Mark the why of His blessing: “That in the ages to come he might spew the exceeding riches of his grace in his kindness toward us through Jesus Christ.” What could be plainer? “That he might shew the exceeding riches of his grace.” Yes; God will not give His glory to another. If He (whose very existence and being fallen man hates, despises, and rebels against), does act in a way to make such happy, He does it for His own glory’s sake as an end—does it on the ground of what He, God, is. In nature and character, He is rich in mercy. And this shuts out all thought of its being done because of any deserving in us.

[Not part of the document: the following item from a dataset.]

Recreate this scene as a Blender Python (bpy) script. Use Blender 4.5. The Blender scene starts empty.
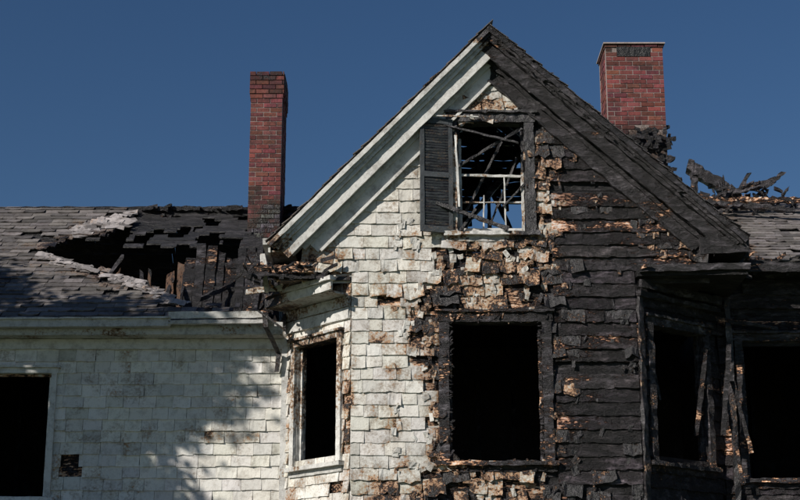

But as the party blessing, His motives for blessing, and His end in blessing, each and all, bid us think of Him, and cease from thinking of ourselves; just so does also His way of blessing. What is His way of blessing? Is it a way that lies, so to speak, in the field of fallen human nature (as the putting forth of our power to stop sin, and to work good works in ourselves does); or is it a way such as fallen man never thought of, never knew anything about? Yes; it is so as to shut this off from all the consequences of it. For, however blessed and important these consequences of life possessed are, they are not the life itself, but consequences of it. Therefore, the moment He has said “quickened together with Christ,” He makes a pause,—introduces a parenthesis,—which seems to be a mark, to mark off what He has just said from that which follows after it; “quickened together with Christ (by grace ye are saved).” Ay! if quickened together with Christ, then we are saved in, and inseparably from, Him. And that is the best part of what God has to give us.
Truly, this salvation is of God the Father alone. And as man never dared to say to God, “I have sinned, and Thou must bear the penalty,” so he never hit upon such a thought as this, “If God quickened in the grave His Son whom we had crucified, we will share all that is His!” But what man never thought of, what, if he had said, it would have been awful blasphemy on his part, both in the one case and the other—that was God’s thought and plan. Man had sinned; God manifest in the flesh should bear the penalty; and the reward and glory He should win for this service He would freely share with all His disciples: for they should be “quickened together with Him.”
We must not put the Holy Spirit in the place of Scripture; but we must remember that it is the Spirit, through the Scripture, that gives us the knowledge of God’s mind.